**Aim of the exercise:** Each line that holds the word "picture" counts once; report the total and nothing else.

**Information provided:**
————————

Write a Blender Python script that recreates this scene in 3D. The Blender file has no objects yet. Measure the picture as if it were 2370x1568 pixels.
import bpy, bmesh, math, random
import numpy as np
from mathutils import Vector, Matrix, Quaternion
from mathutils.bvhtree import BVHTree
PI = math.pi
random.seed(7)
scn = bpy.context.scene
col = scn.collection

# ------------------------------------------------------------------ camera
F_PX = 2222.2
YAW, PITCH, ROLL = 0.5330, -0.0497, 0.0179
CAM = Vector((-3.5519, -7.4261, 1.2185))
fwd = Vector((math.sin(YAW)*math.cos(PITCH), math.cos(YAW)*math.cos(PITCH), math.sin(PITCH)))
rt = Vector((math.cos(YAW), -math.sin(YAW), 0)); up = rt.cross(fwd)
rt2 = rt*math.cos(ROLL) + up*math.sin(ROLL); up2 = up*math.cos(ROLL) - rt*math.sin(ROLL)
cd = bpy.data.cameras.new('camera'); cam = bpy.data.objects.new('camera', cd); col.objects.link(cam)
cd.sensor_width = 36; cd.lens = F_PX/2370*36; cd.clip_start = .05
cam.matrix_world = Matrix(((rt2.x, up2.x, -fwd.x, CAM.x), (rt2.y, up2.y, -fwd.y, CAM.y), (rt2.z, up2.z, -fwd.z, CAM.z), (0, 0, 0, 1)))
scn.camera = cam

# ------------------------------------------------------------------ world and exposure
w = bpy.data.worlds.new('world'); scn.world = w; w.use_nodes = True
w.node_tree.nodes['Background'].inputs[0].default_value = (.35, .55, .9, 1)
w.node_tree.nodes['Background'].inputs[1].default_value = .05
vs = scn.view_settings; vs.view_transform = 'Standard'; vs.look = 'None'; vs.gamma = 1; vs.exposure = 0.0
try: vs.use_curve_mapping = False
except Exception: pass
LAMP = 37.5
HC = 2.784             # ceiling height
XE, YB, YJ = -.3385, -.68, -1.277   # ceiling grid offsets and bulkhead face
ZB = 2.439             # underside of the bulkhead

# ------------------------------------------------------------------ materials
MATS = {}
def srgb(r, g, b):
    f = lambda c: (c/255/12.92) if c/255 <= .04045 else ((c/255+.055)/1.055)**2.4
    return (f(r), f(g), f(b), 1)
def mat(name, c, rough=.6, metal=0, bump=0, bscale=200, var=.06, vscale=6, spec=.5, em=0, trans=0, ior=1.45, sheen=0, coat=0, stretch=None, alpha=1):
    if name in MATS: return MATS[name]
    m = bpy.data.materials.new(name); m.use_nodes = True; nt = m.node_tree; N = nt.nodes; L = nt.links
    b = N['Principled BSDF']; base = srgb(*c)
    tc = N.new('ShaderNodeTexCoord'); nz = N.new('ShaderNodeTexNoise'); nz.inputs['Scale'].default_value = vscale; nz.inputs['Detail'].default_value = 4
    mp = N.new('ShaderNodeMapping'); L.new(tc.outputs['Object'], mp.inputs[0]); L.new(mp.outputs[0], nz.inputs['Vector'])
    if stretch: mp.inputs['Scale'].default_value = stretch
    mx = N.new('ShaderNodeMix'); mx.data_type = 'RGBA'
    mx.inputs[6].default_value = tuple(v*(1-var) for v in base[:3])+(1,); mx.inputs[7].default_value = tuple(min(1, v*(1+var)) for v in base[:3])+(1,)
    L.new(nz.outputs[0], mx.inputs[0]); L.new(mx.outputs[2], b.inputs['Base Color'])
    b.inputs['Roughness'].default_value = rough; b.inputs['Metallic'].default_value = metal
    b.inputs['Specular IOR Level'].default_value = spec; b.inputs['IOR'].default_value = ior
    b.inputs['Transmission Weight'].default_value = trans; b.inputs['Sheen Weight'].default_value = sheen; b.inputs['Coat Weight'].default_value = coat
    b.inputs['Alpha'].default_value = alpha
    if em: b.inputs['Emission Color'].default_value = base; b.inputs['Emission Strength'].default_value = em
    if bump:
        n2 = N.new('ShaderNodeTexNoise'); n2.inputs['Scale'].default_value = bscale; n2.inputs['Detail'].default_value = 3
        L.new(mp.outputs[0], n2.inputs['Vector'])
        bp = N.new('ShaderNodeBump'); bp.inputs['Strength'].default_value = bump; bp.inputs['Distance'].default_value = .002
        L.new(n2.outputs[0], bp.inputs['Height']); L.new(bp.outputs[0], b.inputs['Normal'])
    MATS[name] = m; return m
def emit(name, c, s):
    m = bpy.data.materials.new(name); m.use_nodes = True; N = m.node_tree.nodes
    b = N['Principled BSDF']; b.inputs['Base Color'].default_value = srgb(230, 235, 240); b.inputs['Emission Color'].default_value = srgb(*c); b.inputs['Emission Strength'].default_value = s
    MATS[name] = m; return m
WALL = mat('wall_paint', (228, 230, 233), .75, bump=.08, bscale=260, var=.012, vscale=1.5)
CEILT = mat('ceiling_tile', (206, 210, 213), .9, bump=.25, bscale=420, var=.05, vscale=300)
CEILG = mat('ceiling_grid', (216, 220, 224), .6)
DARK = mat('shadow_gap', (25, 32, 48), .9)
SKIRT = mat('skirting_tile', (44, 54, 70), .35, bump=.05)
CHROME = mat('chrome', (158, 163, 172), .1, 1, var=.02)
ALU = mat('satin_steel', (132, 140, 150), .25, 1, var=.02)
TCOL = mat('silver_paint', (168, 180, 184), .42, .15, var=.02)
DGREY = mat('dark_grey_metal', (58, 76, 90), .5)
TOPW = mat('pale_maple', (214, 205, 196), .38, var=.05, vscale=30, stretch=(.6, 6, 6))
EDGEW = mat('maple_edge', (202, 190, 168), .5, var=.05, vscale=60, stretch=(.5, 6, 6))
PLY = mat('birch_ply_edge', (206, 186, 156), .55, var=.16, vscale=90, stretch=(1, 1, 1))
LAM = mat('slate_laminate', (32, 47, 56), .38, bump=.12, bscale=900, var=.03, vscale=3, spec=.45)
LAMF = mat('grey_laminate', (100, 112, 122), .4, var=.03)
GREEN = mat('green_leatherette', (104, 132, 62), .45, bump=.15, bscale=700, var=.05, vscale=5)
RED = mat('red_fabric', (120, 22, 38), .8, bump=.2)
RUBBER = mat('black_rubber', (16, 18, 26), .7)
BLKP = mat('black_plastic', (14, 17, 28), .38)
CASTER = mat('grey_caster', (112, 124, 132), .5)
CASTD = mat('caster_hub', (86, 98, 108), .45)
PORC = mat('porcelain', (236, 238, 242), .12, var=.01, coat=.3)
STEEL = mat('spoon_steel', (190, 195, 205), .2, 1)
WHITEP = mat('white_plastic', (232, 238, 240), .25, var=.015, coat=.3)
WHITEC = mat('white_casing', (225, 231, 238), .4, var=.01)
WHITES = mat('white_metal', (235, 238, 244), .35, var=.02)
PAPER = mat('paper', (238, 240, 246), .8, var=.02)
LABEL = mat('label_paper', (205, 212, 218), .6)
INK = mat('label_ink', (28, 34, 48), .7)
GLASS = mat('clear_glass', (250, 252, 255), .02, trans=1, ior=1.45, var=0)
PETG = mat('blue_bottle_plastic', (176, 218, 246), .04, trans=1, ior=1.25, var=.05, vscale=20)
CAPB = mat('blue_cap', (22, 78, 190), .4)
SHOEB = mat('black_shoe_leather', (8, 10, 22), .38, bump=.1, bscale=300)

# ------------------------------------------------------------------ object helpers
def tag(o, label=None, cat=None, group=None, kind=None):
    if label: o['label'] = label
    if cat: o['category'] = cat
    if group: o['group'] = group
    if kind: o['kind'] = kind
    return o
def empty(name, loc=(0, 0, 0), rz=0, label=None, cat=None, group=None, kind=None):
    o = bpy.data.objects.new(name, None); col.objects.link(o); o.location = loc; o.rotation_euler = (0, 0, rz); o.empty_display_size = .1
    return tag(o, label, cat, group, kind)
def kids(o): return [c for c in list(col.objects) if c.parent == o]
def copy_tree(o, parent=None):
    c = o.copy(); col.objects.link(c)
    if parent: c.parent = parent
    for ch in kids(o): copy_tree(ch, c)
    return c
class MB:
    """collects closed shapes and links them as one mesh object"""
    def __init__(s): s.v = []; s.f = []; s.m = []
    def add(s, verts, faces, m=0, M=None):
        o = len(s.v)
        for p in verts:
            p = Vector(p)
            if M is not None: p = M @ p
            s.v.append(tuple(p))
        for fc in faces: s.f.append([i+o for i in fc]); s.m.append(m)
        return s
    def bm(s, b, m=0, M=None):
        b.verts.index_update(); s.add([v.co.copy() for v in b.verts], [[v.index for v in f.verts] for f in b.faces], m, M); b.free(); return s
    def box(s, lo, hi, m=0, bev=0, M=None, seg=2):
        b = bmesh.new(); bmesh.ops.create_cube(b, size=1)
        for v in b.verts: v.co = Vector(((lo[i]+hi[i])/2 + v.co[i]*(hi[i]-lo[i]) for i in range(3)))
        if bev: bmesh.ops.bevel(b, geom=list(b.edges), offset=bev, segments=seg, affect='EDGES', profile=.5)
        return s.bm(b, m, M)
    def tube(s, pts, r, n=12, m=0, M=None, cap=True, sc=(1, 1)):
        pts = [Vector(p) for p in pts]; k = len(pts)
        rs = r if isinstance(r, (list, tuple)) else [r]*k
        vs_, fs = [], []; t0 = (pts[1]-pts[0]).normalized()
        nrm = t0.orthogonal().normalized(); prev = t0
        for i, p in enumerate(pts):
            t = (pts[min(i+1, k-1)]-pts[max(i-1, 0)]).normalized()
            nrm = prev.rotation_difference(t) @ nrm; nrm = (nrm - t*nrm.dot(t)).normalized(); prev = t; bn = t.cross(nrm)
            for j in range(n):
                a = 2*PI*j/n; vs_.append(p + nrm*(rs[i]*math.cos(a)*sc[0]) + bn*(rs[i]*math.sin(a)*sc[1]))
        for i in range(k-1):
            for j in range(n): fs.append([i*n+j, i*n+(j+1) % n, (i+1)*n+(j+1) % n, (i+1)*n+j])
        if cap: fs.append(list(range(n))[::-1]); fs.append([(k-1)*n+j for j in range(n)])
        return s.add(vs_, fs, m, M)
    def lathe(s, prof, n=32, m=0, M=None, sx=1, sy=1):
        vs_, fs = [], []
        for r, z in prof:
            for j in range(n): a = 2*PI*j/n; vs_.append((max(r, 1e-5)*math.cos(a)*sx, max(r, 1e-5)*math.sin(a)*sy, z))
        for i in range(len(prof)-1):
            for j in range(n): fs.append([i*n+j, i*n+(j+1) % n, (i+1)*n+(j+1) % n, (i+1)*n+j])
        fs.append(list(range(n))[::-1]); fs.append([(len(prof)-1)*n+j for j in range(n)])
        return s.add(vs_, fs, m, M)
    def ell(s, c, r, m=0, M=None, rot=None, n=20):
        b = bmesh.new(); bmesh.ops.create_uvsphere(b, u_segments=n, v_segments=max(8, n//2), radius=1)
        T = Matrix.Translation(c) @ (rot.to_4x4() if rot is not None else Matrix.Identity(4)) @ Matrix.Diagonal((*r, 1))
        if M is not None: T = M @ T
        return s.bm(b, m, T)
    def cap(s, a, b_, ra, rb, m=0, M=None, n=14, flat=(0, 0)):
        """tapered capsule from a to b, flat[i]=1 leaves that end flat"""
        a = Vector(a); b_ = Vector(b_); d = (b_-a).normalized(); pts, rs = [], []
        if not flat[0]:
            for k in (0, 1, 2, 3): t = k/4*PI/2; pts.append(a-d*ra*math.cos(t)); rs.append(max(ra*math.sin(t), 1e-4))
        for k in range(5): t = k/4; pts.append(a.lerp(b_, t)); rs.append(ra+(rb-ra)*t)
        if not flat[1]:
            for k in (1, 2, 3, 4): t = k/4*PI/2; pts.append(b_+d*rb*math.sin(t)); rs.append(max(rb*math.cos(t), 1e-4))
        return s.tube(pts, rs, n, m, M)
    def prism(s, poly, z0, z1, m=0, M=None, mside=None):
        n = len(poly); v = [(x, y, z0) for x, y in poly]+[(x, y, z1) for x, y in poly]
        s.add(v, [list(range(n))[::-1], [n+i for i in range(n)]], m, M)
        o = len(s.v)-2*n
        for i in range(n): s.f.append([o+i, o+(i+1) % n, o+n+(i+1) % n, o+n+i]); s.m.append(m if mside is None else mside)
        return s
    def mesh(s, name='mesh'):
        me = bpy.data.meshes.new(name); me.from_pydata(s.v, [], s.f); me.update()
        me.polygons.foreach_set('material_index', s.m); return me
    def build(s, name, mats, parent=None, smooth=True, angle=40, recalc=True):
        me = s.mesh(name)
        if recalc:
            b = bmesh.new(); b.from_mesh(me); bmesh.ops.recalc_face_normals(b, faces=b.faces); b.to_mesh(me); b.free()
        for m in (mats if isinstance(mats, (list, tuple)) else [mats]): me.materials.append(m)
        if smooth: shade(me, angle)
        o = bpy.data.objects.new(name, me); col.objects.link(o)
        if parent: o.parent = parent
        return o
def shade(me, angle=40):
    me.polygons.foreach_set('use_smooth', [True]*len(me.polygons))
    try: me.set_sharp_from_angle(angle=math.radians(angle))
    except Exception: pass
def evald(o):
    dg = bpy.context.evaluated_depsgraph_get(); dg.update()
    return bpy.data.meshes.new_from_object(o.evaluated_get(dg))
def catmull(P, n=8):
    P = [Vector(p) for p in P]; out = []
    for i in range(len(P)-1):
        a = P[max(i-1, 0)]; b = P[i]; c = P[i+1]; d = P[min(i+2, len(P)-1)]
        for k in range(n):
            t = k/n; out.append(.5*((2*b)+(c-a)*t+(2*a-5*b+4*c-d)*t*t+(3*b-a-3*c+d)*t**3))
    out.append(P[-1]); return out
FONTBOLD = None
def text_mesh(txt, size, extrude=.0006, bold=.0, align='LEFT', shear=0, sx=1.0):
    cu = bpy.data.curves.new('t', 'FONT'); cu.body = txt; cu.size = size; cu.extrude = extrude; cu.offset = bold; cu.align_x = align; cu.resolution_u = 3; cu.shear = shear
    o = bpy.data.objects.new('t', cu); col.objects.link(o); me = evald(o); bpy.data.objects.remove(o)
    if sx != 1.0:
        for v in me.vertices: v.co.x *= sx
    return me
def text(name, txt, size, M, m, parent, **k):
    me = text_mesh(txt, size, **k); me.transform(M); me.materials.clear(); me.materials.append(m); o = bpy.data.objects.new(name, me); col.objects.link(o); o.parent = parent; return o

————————

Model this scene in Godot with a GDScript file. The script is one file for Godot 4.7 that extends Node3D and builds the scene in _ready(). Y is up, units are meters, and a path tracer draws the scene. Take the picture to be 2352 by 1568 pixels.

————————

**The solution:** 2